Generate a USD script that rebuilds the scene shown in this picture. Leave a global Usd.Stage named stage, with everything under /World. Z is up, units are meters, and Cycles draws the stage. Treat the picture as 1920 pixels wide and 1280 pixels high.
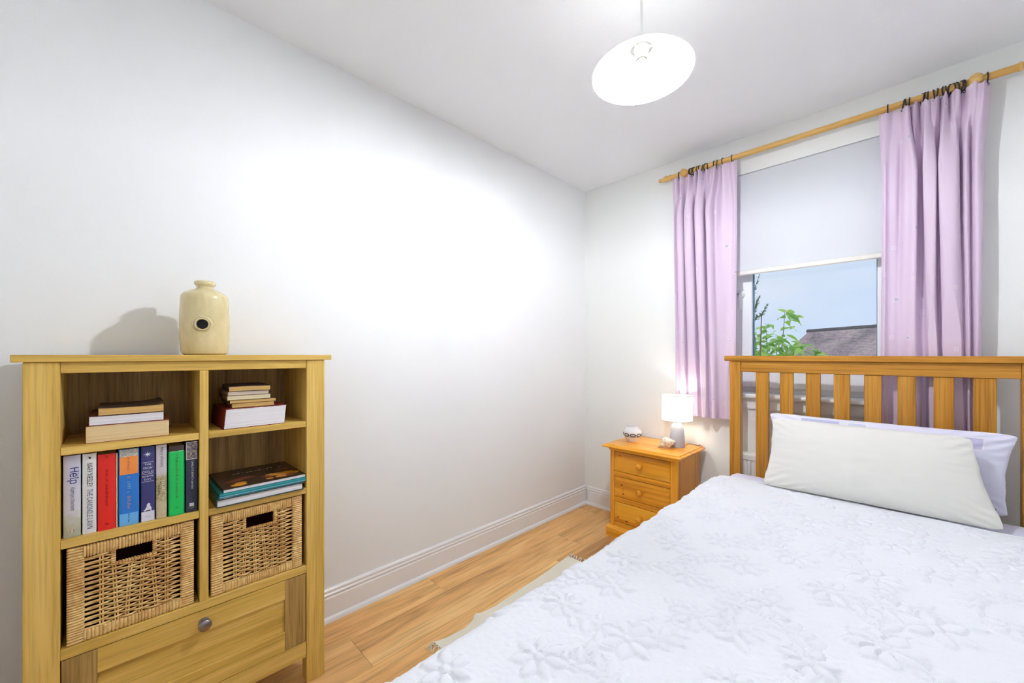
----------------------------------------
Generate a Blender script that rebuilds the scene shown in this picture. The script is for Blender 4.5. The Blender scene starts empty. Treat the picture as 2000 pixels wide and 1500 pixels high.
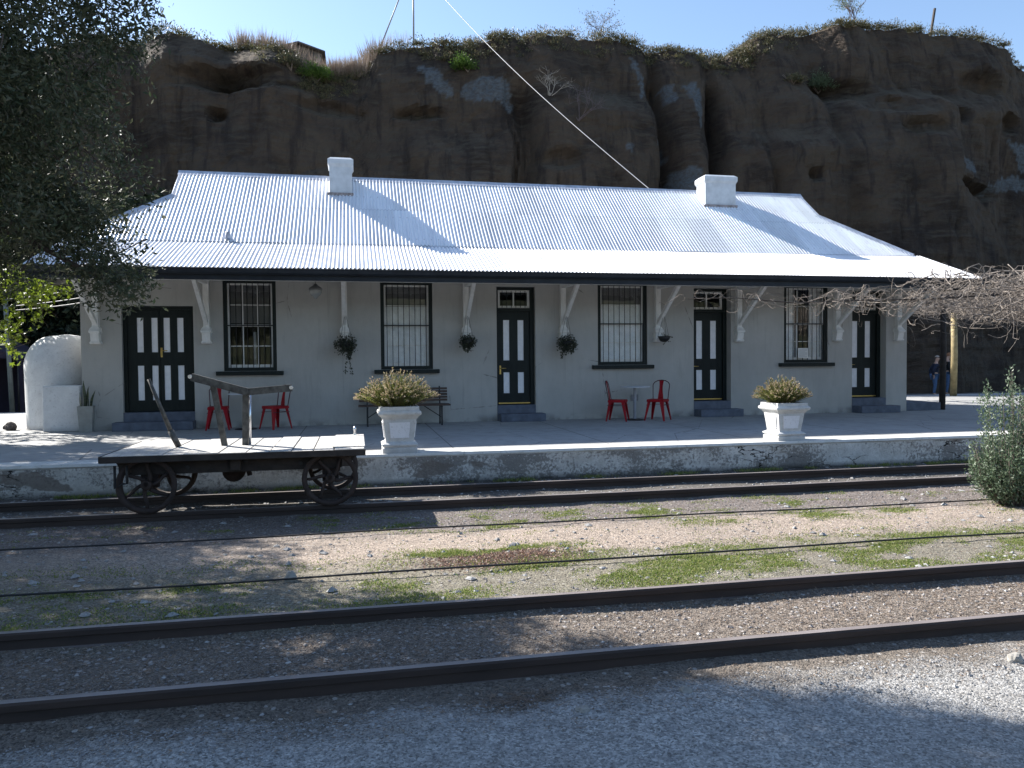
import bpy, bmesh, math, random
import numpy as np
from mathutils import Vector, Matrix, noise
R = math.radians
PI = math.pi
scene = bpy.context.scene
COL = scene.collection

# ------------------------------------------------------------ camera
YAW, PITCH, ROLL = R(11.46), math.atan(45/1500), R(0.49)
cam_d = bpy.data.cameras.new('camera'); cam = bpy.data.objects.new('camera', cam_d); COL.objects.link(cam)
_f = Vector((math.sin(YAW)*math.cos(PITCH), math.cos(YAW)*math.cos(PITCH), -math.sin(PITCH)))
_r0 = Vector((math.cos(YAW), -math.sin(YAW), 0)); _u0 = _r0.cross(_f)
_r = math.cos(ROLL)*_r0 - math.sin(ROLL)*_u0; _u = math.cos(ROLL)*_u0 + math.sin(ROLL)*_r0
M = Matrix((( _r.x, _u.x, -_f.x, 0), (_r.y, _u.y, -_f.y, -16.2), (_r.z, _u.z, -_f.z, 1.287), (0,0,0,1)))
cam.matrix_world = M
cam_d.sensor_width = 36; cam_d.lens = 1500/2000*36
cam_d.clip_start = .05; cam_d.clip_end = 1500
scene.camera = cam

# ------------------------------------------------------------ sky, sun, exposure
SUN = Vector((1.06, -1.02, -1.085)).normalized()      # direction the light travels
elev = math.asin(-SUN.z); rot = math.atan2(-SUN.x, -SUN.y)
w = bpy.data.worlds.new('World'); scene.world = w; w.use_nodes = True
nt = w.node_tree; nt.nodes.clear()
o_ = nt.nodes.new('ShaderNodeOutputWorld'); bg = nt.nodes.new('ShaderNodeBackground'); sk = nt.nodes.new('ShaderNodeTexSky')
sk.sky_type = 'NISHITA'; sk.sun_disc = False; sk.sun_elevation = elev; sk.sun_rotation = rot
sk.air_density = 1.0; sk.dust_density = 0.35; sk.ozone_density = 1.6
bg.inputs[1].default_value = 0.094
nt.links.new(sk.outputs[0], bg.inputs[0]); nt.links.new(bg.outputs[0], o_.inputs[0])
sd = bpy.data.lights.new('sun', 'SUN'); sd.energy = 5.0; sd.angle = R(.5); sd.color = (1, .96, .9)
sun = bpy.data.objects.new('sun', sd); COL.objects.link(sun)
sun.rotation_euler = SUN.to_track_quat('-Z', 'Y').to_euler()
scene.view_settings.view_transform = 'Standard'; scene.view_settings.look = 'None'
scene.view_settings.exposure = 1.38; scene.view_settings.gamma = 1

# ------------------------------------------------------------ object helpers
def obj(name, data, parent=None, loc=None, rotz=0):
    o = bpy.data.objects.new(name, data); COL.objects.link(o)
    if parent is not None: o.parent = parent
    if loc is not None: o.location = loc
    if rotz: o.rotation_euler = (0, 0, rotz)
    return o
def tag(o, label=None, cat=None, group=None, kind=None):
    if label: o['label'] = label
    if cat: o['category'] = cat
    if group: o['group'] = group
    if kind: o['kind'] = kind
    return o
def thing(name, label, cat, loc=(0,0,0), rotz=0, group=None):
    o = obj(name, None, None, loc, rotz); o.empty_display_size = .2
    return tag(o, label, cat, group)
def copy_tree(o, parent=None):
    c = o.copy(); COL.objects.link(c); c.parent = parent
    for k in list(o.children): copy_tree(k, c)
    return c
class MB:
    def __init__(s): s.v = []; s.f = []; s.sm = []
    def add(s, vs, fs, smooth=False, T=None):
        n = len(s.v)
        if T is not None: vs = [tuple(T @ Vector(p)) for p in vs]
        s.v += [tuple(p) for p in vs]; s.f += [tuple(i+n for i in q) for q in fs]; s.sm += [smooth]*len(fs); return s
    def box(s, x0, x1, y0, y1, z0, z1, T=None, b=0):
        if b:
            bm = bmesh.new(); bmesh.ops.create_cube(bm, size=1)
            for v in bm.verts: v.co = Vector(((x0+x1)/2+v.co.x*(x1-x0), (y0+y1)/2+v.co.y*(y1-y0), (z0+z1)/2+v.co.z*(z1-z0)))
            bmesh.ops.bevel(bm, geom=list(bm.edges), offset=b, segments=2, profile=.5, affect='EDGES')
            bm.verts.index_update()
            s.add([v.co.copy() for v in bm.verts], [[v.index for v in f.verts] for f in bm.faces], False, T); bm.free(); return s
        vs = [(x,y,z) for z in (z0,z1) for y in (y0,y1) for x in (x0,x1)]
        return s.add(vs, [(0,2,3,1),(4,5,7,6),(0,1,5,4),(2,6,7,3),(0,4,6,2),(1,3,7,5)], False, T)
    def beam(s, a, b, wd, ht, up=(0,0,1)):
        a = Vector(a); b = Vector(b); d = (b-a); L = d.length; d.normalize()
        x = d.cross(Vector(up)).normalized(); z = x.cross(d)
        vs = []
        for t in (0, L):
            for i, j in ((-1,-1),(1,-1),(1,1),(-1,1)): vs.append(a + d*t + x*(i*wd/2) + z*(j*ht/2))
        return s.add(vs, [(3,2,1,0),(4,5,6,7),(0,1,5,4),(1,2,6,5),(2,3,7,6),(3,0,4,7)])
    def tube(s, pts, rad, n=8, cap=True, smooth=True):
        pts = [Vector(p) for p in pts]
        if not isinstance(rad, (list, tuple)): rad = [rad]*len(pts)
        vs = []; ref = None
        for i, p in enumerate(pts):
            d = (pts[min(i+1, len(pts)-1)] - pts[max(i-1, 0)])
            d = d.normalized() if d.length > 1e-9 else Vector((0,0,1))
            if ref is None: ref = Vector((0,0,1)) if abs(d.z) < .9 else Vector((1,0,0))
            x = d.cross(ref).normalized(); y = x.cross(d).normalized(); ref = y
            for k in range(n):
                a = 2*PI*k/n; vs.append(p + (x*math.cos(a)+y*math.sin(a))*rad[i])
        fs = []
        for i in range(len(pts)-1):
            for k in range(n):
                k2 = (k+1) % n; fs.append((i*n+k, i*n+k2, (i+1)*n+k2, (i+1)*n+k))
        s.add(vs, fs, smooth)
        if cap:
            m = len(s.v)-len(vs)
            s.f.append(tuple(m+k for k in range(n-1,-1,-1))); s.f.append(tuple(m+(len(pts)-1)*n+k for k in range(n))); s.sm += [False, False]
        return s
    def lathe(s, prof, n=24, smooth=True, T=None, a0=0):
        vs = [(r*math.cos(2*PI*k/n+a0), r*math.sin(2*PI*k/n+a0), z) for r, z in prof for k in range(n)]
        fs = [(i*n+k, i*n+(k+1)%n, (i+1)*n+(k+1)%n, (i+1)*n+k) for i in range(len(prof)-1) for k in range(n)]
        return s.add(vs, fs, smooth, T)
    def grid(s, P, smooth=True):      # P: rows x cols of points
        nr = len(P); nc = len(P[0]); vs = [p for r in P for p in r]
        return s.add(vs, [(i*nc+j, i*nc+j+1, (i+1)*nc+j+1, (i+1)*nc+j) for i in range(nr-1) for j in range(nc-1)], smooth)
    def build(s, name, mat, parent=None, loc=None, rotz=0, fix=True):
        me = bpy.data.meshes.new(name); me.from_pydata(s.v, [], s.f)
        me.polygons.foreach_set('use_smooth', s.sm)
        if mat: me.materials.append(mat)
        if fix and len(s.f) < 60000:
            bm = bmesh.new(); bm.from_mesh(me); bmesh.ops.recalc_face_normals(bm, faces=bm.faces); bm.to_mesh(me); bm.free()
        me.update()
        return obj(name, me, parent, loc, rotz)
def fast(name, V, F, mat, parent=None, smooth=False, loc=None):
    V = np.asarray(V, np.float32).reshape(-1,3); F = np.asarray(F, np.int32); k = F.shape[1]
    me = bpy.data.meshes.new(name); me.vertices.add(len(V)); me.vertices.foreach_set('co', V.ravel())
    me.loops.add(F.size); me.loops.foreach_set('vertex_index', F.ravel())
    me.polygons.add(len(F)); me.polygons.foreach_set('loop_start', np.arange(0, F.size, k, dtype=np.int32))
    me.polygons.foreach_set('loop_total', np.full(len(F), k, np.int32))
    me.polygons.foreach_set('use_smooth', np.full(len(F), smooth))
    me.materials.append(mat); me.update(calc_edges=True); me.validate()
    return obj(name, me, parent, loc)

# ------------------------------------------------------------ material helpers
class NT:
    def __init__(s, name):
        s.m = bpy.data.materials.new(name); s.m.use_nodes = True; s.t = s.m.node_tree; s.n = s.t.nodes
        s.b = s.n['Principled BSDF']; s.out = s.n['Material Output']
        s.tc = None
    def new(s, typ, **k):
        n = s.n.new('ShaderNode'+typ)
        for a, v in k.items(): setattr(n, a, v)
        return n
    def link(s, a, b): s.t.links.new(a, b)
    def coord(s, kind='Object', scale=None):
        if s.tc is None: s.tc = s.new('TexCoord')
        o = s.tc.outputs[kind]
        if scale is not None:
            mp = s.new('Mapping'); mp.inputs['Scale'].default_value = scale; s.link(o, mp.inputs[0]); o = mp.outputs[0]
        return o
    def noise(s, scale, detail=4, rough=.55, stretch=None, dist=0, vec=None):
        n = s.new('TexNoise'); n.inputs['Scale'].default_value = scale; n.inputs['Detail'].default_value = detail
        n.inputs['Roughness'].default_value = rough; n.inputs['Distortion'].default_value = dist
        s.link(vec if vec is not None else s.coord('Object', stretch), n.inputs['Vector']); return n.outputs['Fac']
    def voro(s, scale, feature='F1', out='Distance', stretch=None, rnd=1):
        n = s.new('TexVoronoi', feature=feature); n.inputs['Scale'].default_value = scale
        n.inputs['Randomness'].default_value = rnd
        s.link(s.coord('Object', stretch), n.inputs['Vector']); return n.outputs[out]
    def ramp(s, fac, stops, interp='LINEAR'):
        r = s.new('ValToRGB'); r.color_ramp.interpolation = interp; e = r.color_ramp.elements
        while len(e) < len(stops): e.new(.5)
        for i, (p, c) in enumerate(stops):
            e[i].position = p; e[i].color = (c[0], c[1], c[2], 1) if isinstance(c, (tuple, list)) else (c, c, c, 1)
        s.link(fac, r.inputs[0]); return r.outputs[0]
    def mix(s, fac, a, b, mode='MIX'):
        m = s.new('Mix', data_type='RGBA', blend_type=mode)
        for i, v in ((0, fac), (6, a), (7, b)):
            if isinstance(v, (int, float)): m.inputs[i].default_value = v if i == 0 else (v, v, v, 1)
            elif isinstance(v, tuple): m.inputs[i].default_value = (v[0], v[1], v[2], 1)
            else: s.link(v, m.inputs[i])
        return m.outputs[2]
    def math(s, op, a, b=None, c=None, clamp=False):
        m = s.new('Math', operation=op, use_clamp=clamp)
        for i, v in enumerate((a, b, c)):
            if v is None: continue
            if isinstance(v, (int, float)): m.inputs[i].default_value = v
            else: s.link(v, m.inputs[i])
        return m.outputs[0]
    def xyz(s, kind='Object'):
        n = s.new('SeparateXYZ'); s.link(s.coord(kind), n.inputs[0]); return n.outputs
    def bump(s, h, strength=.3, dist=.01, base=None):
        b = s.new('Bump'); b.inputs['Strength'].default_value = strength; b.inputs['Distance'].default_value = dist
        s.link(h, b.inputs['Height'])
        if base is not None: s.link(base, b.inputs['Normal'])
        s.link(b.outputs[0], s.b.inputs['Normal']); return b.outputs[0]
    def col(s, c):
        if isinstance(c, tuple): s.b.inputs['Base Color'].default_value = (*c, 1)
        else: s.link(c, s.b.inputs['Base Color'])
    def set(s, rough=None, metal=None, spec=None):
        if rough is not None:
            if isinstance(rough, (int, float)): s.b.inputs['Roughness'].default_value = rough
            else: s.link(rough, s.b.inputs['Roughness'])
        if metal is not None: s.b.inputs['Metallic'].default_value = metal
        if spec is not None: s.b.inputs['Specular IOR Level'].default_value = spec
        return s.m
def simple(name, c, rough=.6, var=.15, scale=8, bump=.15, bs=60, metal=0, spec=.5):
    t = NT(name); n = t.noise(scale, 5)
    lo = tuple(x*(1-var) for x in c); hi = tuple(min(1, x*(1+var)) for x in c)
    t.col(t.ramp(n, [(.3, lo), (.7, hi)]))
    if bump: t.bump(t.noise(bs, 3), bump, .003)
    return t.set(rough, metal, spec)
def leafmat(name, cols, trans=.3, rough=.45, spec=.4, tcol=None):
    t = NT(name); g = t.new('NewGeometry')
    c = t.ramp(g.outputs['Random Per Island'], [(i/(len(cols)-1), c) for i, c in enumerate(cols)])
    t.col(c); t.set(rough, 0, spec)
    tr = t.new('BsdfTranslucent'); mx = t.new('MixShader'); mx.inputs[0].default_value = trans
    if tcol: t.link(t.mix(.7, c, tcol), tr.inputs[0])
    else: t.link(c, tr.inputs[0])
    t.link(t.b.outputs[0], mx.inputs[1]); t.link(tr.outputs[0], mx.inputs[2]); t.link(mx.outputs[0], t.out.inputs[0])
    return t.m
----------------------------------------
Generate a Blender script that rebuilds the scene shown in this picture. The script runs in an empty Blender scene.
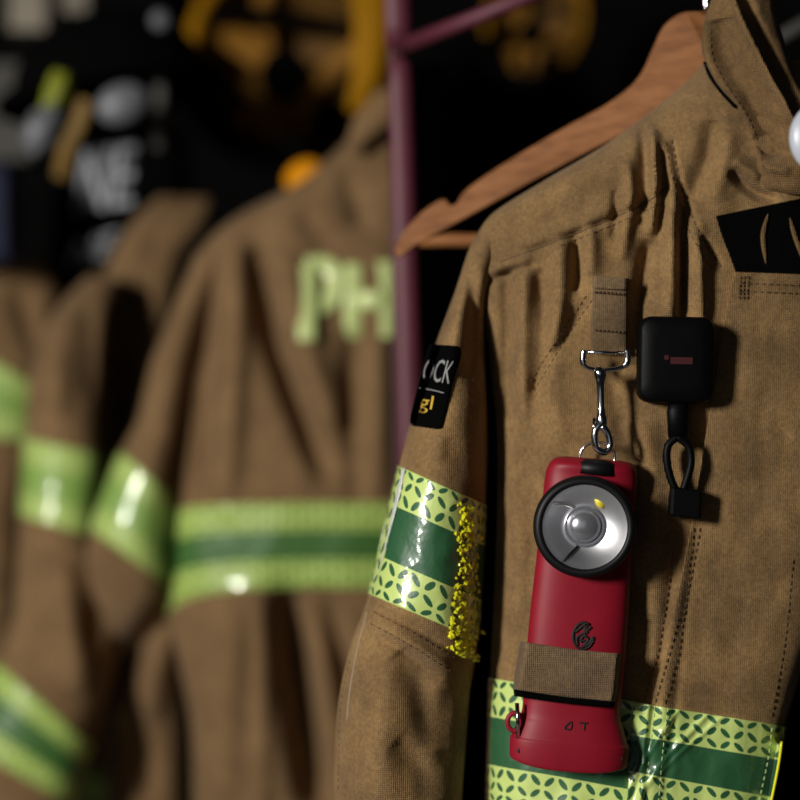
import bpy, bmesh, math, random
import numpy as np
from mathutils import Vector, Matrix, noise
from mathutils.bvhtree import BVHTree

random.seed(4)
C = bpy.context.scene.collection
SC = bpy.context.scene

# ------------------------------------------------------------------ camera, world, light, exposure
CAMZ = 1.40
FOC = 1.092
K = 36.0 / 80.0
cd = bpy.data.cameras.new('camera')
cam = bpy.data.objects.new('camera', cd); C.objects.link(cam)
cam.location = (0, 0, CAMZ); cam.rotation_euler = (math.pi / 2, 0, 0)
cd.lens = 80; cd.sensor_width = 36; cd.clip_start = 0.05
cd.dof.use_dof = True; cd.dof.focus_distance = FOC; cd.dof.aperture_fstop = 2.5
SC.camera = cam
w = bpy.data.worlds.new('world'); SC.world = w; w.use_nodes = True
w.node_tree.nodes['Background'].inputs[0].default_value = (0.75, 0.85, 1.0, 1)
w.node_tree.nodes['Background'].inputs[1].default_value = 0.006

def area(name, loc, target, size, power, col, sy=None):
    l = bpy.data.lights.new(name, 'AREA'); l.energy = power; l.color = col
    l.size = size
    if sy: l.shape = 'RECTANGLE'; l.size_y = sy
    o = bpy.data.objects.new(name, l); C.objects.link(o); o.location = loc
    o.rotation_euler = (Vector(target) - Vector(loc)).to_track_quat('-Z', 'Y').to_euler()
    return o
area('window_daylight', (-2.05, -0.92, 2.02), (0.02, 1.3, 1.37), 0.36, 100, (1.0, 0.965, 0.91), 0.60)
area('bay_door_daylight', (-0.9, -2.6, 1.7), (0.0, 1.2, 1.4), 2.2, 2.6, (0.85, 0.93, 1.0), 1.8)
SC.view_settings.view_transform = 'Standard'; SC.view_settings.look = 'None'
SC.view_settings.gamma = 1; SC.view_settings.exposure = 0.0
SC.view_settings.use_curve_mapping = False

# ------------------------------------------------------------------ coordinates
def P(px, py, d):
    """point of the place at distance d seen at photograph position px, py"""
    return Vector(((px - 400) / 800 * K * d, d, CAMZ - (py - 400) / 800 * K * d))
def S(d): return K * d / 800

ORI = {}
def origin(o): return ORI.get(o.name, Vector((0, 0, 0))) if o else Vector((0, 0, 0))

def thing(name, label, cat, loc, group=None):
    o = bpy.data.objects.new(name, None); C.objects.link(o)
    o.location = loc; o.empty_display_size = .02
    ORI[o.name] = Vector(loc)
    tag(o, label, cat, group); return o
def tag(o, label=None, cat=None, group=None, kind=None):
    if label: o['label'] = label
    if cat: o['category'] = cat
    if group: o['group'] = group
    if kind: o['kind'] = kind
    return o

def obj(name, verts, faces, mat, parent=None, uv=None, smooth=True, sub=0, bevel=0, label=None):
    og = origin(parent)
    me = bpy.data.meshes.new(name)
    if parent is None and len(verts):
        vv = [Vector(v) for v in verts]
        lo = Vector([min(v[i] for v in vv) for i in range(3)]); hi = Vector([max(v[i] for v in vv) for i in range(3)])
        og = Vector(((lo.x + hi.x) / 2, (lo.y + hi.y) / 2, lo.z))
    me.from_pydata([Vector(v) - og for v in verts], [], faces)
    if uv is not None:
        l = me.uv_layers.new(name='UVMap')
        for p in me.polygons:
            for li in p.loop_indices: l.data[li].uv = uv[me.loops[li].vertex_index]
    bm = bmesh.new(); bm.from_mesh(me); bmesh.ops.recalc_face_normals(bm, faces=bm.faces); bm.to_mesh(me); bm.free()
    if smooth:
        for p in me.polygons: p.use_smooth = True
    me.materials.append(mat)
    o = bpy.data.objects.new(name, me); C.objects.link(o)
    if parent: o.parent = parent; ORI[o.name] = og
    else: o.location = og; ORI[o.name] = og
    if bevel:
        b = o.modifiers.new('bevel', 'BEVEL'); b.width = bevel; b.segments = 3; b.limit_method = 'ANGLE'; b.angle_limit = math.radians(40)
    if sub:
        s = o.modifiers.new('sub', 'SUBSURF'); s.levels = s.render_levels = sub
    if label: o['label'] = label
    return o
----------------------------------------
**TO DO**
Pictures are excluded. Repeat exactly the lines from the one containing "1500 pixels high." to the one containing "scene.camera = cam", inclusive.

**OUTPUT OF THE TASK**
Generate a Blender script that rebuilds the scene shown in this picture. The script is for Blender 4.5. The Blender scene starts empty. Treat the picture as 2000 pixels wide and 1500 pixels high.
import bpy, bmesh, math, random
import numpy as np
from mathutils import Vector, Matrix, noise
R = math.radians
PI = math.pi
scene = bpy.context.scene
COL = scene.collection

# ------------------------------------------------------------ camera
YAW, PITCH, ROLL = R(11.46), math.atan(45/1500), R(0.49)
cam_d = bpy.data.cameras.new('camera'); cam = bpy.data.objects.new('camera', cam_d); COL.objects.link(cam)
_f = Vector((math.sin(YAW)*math.cos(PITCH), math.cos(YAW)*math.cos(PITCH), -math.sin(PITCH)))
_r0 = Vector((math.cos(YAW), -math.sin(YAW), 0)); _u0 = _r0.cross(_f)
_r = math.cos(ROLL)*_r0 - math.sin(ROLL)*_u0; _u = math.cos(ROLL)*_u0 + math.sin(ROLL)*_r0
M = Matrix((( _r.x, _u.x, -_f.x, 0), (_r.y, _u.y, -_f.y, -16.2), (_r.z, _u.z, -_f.z, 1.287), (0,0,0,1)))
cam.matrix_world = M
cam_d.sensor_width = 36; cam_d.lens = 1500/2000*36
cam_d.clip_start = .05; cam_d.clip_end = 1500
scene.camera = cam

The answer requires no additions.